Scheme and gauge dependence of QCD fixed points at five loops

TL;DR

This study investigates the dependence of QCD fixed points on schemes and gauges at five-loop order, revealing multiple stable fixed points and improved convergence of critical exponents across different methods.

Contribution

It demonstrates the scheme and gauge dependence of QCD fixed points at high loop order, including the existence of multiple stable fixed points and their consistency across various gauges and schemes.

Findings

Multiple infrared stable fixed points identified in different gauges.

Fixed point solutions vary between schemes, with some persisting below MSbar scheme thresholds.

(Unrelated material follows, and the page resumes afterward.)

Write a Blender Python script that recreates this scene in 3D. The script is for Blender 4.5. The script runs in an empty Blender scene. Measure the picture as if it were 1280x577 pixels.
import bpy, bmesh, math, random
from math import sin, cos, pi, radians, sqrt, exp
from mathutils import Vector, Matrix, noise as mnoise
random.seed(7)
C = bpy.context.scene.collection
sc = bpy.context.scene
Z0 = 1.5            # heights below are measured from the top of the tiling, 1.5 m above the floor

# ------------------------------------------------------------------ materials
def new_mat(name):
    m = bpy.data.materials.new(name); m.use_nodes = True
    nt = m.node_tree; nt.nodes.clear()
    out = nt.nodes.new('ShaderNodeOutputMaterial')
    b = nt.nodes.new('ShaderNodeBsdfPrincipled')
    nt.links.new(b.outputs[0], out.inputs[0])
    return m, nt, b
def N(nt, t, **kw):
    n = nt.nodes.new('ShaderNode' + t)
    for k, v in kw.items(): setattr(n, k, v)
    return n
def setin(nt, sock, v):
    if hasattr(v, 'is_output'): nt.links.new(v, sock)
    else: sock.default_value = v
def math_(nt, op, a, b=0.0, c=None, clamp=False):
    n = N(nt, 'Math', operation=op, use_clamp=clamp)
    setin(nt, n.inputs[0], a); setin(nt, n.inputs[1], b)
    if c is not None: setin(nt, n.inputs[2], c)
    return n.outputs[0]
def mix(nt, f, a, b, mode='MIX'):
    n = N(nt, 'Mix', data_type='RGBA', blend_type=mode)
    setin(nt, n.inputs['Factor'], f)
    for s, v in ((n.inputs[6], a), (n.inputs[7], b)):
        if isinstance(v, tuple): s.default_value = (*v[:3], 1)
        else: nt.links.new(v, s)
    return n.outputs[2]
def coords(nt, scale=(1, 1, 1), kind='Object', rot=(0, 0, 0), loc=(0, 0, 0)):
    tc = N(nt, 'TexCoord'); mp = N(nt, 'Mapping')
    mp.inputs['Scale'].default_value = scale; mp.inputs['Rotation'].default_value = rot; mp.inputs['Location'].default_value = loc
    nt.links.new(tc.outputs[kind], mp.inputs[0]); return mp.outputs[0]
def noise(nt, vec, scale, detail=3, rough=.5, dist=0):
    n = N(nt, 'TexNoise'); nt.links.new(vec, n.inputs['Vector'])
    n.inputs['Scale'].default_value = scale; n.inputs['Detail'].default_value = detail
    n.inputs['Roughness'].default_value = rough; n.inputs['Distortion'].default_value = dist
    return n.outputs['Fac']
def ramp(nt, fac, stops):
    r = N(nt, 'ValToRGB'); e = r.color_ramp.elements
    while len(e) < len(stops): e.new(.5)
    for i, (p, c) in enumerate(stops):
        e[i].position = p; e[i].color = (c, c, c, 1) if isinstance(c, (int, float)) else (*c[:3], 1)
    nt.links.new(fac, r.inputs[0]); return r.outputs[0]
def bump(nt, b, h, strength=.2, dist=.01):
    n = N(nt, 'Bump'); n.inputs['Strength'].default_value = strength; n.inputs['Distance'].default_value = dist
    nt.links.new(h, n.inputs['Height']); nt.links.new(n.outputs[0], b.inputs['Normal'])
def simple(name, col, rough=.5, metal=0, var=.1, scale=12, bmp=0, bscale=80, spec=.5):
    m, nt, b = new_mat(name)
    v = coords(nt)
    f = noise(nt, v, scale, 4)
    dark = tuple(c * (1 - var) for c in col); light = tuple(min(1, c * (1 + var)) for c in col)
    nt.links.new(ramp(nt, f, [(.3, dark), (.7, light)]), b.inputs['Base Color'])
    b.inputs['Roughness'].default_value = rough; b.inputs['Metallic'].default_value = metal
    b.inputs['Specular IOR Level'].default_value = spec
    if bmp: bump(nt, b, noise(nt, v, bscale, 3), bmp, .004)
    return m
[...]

Critical exponents show improved convergence at higher loop orders.

Abstract

We analyse the fixed points of QCD at high loop order in a variety of renormalization schemes and gauges across the conformal window. We observe that in the minimal momentum subtraction scheme solutions for the Banks-Zaks fixed point persist for values of Nf below that of the MSbar scheme in the canonical linear covariant gauge. By treating the parameter of the linear covariant gauge as a second coupling constant we confirm the existence of a second Banks-Zaks twin critical point, which is infrared stable, to five loops. Moreover a similar and parallel infrared stable fixed point is present in the Curci-Ferrari and maximal abelian gauges which persists in different schemes including kinematic ones. We verify that with the increased available loop order critical exponent estimates show an improvement in convergence and agreement in the various schemes.